Images are not part of the copy; transcribe all the data exactly.

Supplied material:
## start

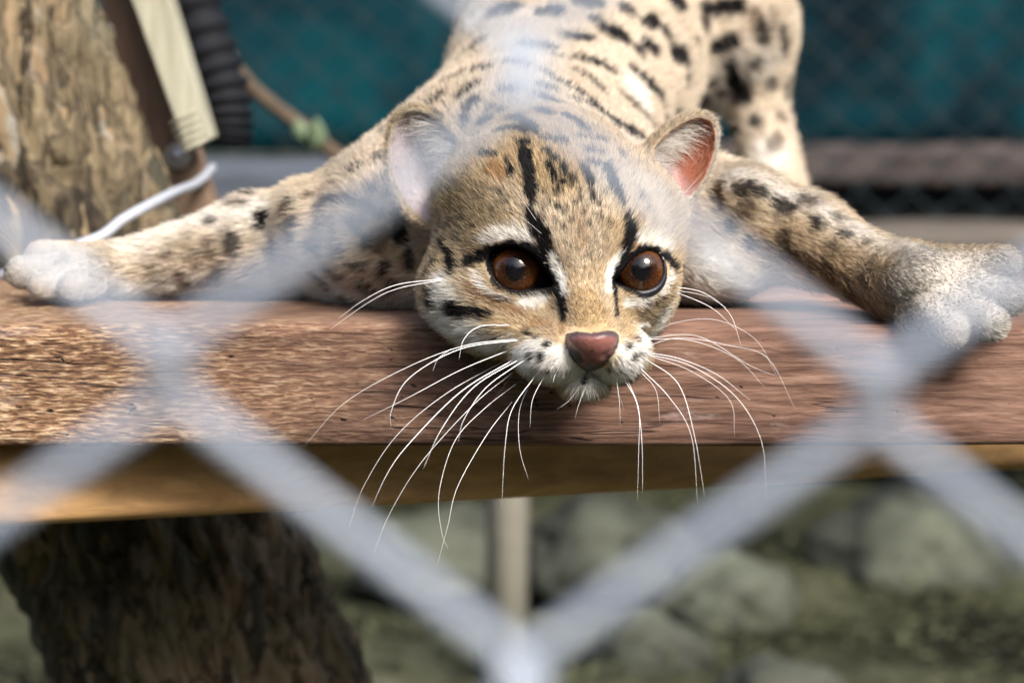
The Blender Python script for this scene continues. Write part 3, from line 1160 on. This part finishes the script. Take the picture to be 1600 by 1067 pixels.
DARK_R += resolve(marks('''
W 1 4 861,398,4 870,420,7 879,442,7 882,458,4
W 1 4 967,396,4 957,416,6 952,436,6 950,452,4
W .95 7 822,475,8 846,471,8
W .95 7 980,473,7 1002,472,7
'''))
# spots on the sides the lens does not see
_far = []
for q in RNG.permutation(len(CV))[:9000]:
    v = CV[q]
    if -v[2] > 1.0 and CN[q] @ (-v) < -.15 * np.linalg.norm(v):
        if all(np.linalg.norm(v - o) > .028 for o, _ in _far):
            _far.append((v, .0055))
DARK_R += [(np.array(BLACK), .9, .002, [f]) for f in _far]

def vnoise(P, s, seed=0.0):
    """cheap smooth value noise"""
    p = P * s + seed
    i = np.floor(p).astype(np.int64); f = p - i; f = f * f * (3 - 2 * f)
    def h(a):
        n = (a[:, 0] * 73856093) ^ (a[:, 1] * 19349663) ^ (a[:, 2] * 83492791)
        n = (n ^ (n >> 13)) * 1274126177
        return ((n & 0xffff) / 65535.0)
    r = 0
    for dx in (0, 1):
        for dy in (0, 1):
            for dz in (0, 1):
                w = (f[:, 0] if dx else 1 - f[:, 0]) * (f[:, 1] if dy else 1 - f[:, 1]) * (f[:, 2] if dz else 1 - f[:, 2])
                r = r + w * h(i + np.array((dx, dy, dz)))
    return r
def blend(C, D, P, entry, wob, jitter):
    col, a, soft, q = entry
    pts = np.array([z[0] for z in q]); rr = np.array([z[1] for z in q])
    m = rr.max() * 1.3 + soft + .003
    lo, hi = pts.min(0) - m, pts.max(0) + m
    s = np.nonzero(((P > lo) & (P < hi)).all(1))[0]
    if not len(s):
        return
    p = P[s]; best = np.full(len(s), 1e9)
    if len(q) == 1:
        best = np.linalg.norm(p - pts[0], axis=1) - rr[0]
    for k in range(len(q) - 1):
        ab = pts[k + 1] - pts[k]
        t = np.clip(((p - pts[k]) @ ab) / (ab @ ab + 1e-12), 0, 1)
        best = np.minimum(best, np.linalg.norm(p - pts[k] - t[:, None] * ab, axis=1) - (rr[k] + (rr[k + 1] - rr[k]) * t))
    best = best + wob[s] * min(rr.max() * .4, .0012) + jitter[s] * min(soft * .5, .0005 if pts[0][2] > -.985 else .0013)
    w = np.clip(.5 - best / soft, 0, 1) * a
    C[s] = C[s] + (col - C[s]) * w[:, None]
    if col.max() < .02:
        D[s] = np.maximum(D[s], w)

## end

The result:
The Blender Python script for this scene continues. Write part 3, from line 1160 on. This part finishes the script. Take the picture to be 1600 by 1067 pixels.
DARK_R += resolve(marks('''
W 1 4 861,398,4 870,420,7 879,442,7 882,458,4
W 1 4 967,396,4 957,416,6 952,436,6 950,452,4
W .95 7 822,475,8 846,471,8
W .95 7 980,473,7 1002,472,7
'''))
# spots on the sides the lens does not see
_far = []
for q in RNG.permutation(len(CV))[:9000]:
    v = CV[q]
    if -v[2] > 1.0 and CN[q] @ (-v) < -.15 * np.linalg.norm(v):
        if all(np.linalg.norm(v - o) > .028 for o, _ in _far):
            _far.append((v, .0055))
DARK_R += [(np.array(BLACK), .9, .002, [f]) for f in _far]

def vnoise(P, s, seed=0.0):
    """cheap smooth value noise"""
    p = P * s + seed
    i = np.floor(p).astype(np.int64); f = p - i; f = f * f * (3 - 2 * f)
    def h(a):
        n = (a[:, 0] * 73856093) ^ (a[:, 1] * 19349663) ^ (a[:, 2] * 83492791)
        n = (n ^ (n >> 13)) * 1274126177
        return ((n & 0xffff) / 65535.0)
    r = 0
    for dx in (0, 1):
        for dy in (0, 1):
            for dz in (0, 1):
                w = (f[:, 0] if dx else 1 - f[:, 0]) * (f[:, 1] if dy else 1 - f[:, 1]) * (f[:, 2] if dz else 1 - f[:, 2])
                r = r + w * h(i + np.array((dx, dy, dz)))
    return r
def blend(C, D, P, entry, wob, jitter):
    col, a, soft, q = entry
    pts = np.array([z[0] for z in q]); rr = np.array([z[1] for z in q])
    m = rr.max() * 1.3 + soft + .003
    lo, hi = pts.min(0) - m, pts.max(0) + m
    s = np.nonzero(((P > lo) & (P < hi)).all(1))[0]
    if not len(s):
        return
    p = P[s]; best = np.full(len(s), 1e9)
    if len(q) == 1:
        best = np.linalg.norm(p - pts[0], axis=1) - rr[0]
    for k in range(len(q) - 1):
        ab = pts[k + 1] - pts[k]
        t = np.clip(((p - pts[k]) @ ab) / (ab @ ab + 1e-12), 0, 1)
        best = np.minimum(best, np.linalg.norm(p - pts[k] - t[:, None] * ab, axis=1) - (rr[k] + (rr[k + 1] - rr[k]) * t))
    best = best + wob[s] * min(rr.max() * .4, .0012) + jitter[s] * min(soft * .5, .0005 if pts[0][2] > -.985 else .0013)
    w = np.clip(.5 - best / soft, 0, 1) * a
    C[s] = C[s] + (col - C[s]) * w[:, None]
    if col.max() < .02:
        D[s] = np.maximum(D[s], w)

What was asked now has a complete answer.